The mysterious $3.9 billion, Mr. Diaz-Balart added, is “just one tip of the iceberg.” He expressed frustration that America’s intelligence services had neglected to probe the dictator’s money laundering services for terrorists, leaving the UBS investigation to Congress.


Ms. Ros-Lehtinen said that, since UBS’s possible money laundering for state sponsors of terrorism posed a threat to American security, it was essential that the bank’s alleged connections to Cuba, Iran, and Hussein’s Iraq not be left unexplored, quieted by a $100 million fine.


In particular, Ms. Ros-Lehtinen told the Sun, she has consistently pressed UBS for more information about how the potentially illegal business relationships were entered into; whether the bank made any inquiries of the Cuban, Iranian, and Iraqi clients to ensure that the money deposited was obtained legally; and whether the Swiss bank has closed all of its accounts with Cuba and Iran.


On the last question in particular, Ms. Ros-Lehtinen said she has met with reticence from UBS, which, she said, is “really not forthcoming with information.”


To get answers, Ms. Ros-Lehtinen said she and Rep. Dana Rohrabacher, a Republican of California, will hold joint hearings on the transactions. Ms. Ros-Lehtinen is chairman of the House Subcommittee on the Middle East and Central Asia, which will probe the possible UBS connections to Iran and Iraq. Mr. Rohrabacher is chairman of the House Subcommittee on Oversight and Investigations, which will investigate the ties to the Castro regime, Ms. Ros-Lehtinen said. Both are part of the House International Relations Committee, and the congresswoman said she hopes to begin the inquiries before the second week of December, when Congress’s session ends.


Rep. Sue Kelly, a Republican of New York, also will participate in the investigation, Ms. Ros-Lehtinen said. Ms. Kelly, the chairman of the House Committee on Financial Services’s Subcommittee on Oversight and Investigations, has conducted previous UBS inquiries.


Ms. Ros-Lehtinen added that she is also inquiring about the status of a criminal investigation into the UBS matter she believes is being conducted by the Manhattan district attorney, Robert Morgenthau. Calls to Mr. Morgenthau’s office and home last night were not returned.


The purpose of the House investigation, Ms. Ros-Lehtinen said, is to “discourage international banks, or any financial institution, from having these kinds of clients – Castro, Saddam Hussein, and their ilk.” Moreover, “it will make it harder for the likes of Fidel Castro to funnel money to legitimate institutions” if the international financial-services industry understands that such business relationships will be investigated and that illegal activities will carry consequences, the congresswoman said.


A spokeswoman for UBS, Christine Walton, said yesterday that the bank had not been informed officially of the investigation, and declined to comment on whether UBS had begun any internal probe into the $3.9 billion from Cuba and the possible connections to Iran.


As for the violations of the agreement with the Federal Reserve Bank of New York, Ms.
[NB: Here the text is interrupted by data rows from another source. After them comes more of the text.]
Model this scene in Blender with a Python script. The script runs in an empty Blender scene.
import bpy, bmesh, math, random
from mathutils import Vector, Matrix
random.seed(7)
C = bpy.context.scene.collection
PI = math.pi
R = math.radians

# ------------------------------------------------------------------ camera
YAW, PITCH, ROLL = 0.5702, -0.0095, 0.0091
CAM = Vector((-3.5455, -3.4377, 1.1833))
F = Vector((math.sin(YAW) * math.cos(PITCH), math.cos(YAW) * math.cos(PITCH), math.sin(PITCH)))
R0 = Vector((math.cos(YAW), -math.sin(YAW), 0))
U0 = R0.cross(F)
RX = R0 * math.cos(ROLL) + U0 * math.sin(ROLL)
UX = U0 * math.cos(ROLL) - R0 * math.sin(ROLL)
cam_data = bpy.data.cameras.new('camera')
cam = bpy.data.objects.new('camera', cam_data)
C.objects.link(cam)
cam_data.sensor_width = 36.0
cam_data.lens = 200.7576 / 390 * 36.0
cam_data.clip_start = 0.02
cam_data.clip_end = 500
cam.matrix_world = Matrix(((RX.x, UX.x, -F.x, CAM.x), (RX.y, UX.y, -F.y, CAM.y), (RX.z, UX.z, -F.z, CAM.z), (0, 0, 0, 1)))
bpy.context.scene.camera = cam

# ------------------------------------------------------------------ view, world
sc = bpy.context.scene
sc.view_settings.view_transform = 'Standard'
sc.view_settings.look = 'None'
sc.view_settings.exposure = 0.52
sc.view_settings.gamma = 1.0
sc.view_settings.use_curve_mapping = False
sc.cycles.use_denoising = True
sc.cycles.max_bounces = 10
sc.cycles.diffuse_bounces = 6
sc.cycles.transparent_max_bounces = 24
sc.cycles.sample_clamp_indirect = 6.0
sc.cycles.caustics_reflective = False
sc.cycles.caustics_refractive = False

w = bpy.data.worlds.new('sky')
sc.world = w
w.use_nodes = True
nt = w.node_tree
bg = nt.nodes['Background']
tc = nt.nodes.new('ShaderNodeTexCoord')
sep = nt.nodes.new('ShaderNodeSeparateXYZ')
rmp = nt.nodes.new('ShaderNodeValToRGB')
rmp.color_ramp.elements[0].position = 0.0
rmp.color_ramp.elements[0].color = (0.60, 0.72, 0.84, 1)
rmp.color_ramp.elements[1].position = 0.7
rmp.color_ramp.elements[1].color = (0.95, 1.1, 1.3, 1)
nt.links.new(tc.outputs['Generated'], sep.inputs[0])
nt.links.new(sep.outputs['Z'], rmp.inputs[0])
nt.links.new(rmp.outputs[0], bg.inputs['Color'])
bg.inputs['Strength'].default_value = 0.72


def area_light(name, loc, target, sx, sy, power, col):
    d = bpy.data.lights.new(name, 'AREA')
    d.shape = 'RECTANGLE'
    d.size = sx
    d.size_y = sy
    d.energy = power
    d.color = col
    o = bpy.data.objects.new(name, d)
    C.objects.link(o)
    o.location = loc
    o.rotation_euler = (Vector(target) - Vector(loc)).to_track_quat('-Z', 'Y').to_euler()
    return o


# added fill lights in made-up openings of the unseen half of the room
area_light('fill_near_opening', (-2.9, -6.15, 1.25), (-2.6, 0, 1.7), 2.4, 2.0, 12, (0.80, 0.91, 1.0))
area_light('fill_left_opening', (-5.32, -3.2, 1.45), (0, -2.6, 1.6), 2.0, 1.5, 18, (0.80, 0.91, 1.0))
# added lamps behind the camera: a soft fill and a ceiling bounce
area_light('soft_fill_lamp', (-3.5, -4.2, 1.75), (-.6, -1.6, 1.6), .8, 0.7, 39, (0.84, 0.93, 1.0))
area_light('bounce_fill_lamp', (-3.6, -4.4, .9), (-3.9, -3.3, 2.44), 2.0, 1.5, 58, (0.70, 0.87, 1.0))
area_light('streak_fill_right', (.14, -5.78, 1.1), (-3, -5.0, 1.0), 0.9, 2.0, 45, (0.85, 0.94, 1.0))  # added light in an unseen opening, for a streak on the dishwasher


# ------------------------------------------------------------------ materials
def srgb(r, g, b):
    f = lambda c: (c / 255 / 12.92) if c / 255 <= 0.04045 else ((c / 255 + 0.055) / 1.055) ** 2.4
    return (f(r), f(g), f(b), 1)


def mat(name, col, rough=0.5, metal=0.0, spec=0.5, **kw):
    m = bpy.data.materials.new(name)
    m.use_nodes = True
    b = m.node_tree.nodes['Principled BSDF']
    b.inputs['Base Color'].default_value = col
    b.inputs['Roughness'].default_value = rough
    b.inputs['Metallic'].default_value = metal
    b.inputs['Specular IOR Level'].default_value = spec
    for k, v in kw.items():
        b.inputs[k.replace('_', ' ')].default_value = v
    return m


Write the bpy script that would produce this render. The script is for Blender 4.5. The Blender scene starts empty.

Walton said: “We’ve already paid a fine for it. If there’s a separate line of inquiry from any other government institution, we’re unaware of it.” Since the bank had not been informed of any investigation, Ms. Walton declined to “speculate,” but said it is UBS policy to cooperate with government inquiries.


In testimony before the Senate Finance Committee on July 21, 2004, Mr. Morgenthau said, “The banks need to do a better job. Some oversight failures at the banks may be due to ignorance or simple negligence. But it is difficult to discount the influence of the considerable fees that banks can earn through the international money transmittal business.” In an editorial that ran shortly thereafter, the Wall Street Journal urged regulators and prosecutors to get tough on money laundering, which the newspaper said “has been aided and abetted by U.S. banks for years.”